Last season Dawson made 13 appearances for Northampton at centre and even two at outside- half but none at scrum-half. Last summer he spent three months playing club rugby in New Zealand (at scrum-half), a trip arranged by his Kiwi coach, Glenn Ross, and this season it seemed he would revert to his original type.

When Bath were beaten in October Dawson was at scrum-half, outshining Richard Hill as he was to do when the Midlands drew with the South-West. But then Rob MacNaughton broke a thumb, a gap opened again at centre, and Dawson duly plugged it. To date he has been Northampton's scrum-half just twice.
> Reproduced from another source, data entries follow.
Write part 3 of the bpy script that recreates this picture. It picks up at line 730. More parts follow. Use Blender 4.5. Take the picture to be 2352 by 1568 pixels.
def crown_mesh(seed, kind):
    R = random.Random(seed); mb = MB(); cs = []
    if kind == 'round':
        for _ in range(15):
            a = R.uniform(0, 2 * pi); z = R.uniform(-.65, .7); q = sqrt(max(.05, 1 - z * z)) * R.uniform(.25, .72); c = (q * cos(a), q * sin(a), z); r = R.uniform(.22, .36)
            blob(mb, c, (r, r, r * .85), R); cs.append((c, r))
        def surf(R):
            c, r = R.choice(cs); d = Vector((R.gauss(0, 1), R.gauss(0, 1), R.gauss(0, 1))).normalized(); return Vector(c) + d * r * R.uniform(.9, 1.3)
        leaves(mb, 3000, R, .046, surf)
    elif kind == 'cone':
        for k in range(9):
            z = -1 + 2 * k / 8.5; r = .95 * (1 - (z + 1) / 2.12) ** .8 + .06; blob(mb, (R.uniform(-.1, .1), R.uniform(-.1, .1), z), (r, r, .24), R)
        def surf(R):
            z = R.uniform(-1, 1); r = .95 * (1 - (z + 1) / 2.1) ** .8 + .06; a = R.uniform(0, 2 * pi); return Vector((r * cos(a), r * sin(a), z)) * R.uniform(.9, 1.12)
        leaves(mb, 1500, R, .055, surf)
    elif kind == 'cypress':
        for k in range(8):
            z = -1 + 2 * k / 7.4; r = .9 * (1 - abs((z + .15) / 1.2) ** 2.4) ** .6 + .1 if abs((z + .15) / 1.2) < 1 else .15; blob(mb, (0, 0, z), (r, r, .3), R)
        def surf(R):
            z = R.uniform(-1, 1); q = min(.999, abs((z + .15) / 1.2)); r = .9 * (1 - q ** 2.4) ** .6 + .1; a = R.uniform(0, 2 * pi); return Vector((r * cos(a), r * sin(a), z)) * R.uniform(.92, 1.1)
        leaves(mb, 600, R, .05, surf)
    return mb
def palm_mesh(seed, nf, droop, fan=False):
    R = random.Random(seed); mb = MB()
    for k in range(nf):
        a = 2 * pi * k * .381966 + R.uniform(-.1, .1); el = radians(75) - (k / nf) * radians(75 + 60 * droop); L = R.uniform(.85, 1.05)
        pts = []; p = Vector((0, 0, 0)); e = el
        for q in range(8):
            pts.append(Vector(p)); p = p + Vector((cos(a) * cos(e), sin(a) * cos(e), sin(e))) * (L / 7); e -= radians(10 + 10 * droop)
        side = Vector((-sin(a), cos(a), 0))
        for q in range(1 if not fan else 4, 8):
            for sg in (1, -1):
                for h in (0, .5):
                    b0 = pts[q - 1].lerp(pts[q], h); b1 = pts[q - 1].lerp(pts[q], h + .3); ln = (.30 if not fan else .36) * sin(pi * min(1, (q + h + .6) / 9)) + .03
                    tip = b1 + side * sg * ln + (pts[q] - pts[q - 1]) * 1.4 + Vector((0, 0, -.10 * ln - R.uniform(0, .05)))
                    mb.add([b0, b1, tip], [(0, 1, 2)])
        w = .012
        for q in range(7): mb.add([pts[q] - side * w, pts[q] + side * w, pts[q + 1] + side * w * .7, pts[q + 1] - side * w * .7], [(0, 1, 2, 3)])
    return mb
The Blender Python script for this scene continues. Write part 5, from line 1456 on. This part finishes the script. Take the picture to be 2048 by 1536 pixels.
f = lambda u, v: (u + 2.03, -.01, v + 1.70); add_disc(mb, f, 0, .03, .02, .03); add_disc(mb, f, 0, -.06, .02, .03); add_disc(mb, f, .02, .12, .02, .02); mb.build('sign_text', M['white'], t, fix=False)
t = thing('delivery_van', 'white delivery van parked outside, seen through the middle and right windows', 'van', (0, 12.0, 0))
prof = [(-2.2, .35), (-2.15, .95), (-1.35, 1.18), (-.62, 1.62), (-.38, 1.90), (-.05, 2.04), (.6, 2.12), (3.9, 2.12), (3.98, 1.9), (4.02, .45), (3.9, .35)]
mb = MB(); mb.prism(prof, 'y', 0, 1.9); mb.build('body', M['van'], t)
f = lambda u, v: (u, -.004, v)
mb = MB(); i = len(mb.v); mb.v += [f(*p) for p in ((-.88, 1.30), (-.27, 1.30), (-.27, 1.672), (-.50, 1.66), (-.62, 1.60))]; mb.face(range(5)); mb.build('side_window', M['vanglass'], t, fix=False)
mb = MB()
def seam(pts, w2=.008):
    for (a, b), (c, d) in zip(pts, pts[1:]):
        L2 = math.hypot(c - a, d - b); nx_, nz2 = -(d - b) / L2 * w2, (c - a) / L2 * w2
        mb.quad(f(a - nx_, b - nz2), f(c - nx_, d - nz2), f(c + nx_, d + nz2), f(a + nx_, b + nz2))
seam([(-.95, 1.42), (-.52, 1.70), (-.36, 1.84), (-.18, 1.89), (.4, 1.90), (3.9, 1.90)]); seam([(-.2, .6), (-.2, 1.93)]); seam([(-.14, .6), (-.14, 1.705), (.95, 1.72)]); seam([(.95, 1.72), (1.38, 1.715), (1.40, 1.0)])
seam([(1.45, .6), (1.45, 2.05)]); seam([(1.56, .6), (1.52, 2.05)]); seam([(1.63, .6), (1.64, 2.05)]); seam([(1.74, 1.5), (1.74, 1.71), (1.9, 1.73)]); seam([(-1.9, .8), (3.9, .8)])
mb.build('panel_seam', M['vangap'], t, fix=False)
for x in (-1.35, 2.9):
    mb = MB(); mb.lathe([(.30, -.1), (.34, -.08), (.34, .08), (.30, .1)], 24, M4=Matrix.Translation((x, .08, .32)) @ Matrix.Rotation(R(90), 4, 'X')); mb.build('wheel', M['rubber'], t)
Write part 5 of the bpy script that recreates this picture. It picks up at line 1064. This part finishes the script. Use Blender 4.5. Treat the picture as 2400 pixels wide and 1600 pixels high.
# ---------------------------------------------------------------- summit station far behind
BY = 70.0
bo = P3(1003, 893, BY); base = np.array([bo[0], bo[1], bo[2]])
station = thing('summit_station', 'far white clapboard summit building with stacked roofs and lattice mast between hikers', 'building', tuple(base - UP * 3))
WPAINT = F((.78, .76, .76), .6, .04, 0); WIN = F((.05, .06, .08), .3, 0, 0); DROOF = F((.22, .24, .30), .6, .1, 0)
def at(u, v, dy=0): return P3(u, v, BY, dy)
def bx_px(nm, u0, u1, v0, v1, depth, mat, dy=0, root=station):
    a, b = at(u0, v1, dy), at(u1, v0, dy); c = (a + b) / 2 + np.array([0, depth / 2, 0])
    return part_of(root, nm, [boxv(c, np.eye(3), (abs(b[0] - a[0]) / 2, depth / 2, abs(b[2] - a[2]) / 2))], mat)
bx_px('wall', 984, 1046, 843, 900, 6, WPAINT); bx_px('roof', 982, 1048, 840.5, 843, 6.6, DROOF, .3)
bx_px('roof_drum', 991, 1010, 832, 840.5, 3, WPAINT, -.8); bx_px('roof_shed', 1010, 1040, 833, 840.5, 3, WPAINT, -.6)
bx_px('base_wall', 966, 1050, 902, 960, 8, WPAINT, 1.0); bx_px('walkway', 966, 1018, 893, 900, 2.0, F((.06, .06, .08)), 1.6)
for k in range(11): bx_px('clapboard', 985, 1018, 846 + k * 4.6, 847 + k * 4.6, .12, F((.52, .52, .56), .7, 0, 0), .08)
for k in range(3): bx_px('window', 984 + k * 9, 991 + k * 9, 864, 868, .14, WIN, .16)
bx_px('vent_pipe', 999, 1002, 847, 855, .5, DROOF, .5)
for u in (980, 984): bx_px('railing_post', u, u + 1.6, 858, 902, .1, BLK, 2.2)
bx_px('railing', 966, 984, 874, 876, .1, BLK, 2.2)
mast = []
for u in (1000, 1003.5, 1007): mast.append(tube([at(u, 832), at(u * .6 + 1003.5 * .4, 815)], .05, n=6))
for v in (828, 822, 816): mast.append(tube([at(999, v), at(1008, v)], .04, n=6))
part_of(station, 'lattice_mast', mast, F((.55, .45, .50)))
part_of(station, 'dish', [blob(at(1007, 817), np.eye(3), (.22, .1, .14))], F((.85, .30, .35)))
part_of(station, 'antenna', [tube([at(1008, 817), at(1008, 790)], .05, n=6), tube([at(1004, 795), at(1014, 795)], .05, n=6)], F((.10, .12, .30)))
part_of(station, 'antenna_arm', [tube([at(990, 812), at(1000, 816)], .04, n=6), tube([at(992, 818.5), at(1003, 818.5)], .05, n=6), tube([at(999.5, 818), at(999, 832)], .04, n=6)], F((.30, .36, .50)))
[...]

'Everything that has happened to me has happened since I've been with Northampton,' he said. 'I'm really enjoying my rugby and I will serve the club in whatever position they want me to play but I have told Barrie and Glenn that in the longer term I'd like to be given the chance at scrum-half. It's useful to be versatile but I don't want to get into being a utility player, not when I have spent so many of my rugby-playing years as a scrum-half.'

No problem there. 'It's a bit early to make conclusive judgements; I'd like to see him play a season or two as a First Division scrum-half,' Corless said. 'But there isn't a great queue of scrum- halves about and the big thing is he is a good player who has the confidence to take him through to international rugby.

'He has an instinctive awareness of when to do different things. We've had a few scrum-halves in England who've been a bit manufactured, but not Matthew.' Not manufactured but maybe an England player in the making.